The two industry giants today announced a comprehensive agreement that will cover technology development, integration of tools, service, and support in an effort to entice customers already using Internet and intranet technologies to buy all future equipment and services from them.
Cisco President and CEO John Chambers said industry partnerships often end up on the rocks because the two partners have different visions about their role in the industry. "If you look at HP and Cisco's view of where the industry is going, we're in complete lockstep," he observed.
"To move toward the next generation of applications, new efficiencies are required," added HP Chairman, President and CEO Lewis Platt at a news conference at Cisco headquarters.
Both companies view the joint opportunity this arrangement creates as a way to simplify the complex responsibilities of chief information officers and information technology personnel. They hope to accomplish this by offering complete integrated solutions that can free up administrators to concentrate on cutting-edge applications and content for users and not whether a particular app will run across their network without any tweaking.
"The customers are asking for this: make my enterprise easier to (manage)," Platt said.
The agreement is targeted at several areas:
HP and Cisco Systems are no strangers to each other. Besides work on a router module for HP's networking gear, the two companies announced last July that HP would integrate Cisco's Channel Interface Processor into its mainframe connectivity solutions package. The agreement allows, for example, IBM mainframes to be connected to an Ethernet-based LAN.
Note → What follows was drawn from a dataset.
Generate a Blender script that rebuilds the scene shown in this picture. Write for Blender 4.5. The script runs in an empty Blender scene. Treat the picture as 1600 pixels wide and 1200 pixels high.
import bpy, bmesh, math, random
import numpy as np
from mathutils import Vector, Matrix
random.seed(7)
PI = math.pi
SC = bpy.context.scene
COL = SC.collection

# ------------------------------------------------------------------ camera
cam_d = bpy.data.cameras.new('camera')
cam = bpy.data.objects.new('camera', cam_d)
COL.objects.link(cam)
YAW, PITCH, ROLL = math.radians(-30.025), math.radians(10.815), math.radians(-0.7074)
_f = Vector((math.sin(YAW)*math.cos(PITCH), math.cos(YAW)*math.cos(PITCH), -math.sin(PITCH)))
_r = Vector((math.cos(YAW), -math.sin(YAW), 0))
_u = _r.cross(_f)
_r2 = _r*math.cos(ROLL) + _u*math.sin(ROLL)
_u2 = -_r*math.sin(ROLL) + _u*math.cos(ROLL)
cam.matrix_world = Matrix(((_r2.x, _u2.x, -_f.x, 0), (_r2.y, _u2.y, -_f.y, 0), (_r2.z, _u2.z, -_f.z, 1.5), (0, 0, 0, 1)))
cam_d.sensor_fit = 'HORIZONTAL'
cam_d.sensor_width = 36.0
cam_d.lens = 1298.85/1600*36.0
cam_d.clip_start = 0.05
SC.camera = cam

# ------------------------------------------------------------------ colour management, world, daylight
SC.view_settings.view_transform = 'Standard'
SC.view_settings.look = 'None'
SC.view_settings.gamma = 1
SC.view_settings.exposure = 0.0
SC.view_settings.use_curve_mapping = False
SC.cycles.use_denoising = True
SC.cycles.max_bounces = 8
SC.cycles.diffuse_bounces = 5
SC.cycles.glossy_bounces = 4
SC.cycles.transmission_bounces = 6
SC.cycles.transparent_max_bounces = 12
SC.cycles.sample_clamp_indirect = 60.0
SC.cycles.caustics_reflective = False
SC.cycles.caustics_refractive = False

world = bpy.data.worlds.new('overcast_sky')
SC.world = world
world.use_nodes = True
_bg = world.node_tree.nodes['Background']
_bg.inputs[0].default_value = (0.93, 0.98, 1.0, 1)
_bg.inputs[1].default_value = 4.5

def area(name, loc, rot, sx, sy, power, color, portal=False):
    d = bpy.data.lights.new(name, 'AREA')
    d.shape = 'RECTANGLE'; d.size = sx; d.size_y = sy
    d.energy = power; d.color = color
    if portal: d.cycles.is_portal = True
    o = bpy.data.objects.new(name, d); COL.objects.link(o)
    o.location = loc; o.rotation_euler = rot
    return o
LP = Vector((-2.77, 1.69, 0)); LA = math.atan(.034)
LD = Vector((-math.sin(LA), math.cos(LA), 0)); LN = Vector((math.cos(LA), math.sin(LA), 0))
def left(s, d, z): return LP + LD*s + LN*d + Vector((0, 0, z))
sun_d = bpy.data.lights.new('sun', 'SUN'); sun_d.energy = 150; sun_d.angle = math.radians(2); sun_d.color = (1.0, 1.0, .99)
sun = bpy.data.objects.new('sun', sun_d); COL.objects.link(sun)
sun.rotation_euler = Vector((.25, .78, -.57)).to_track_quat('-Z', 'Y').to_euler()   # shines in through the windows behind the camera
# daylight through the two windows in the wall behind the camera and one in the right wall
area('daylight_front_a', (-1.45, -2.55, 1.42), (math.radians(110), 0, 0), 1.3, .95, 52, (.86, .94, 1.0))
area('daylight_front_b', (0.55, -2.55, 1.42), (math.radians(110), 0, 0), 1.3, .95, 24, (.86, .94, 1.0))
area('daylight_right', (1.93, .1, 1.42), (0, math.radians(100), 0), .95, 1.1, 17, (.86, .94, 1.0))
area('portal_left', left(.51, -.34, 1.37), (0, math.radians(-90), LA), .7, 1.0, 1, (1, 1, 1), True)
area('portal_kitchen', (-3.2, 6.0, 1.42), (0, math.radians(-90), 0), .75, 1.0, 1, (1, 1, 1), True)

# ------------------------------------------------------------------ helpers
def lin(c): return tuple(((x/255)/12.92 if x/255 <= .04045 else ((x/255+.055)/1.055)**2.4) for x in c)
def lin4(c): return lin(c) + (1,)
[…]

"We have a common customer base," Eileen Coe, a business development manager at Cisco, said of the HP-Cisco relationship. "I think we've been able to strengthen the computing solutions that HP provides."
"I think this makes a lot of sense on a number of levels," said Virginia Brooks, manager of network technology for the Aberdeen Group consultancy. HP has focused on the workgroup and found it hard to penetrate enterprise networks, but "to have a partner like Cisco, who has significant penetration there, is a real plus."
Cisco and HP officials said products resulting from the partnership and technology development will start rolling out this spring and will continue through next year.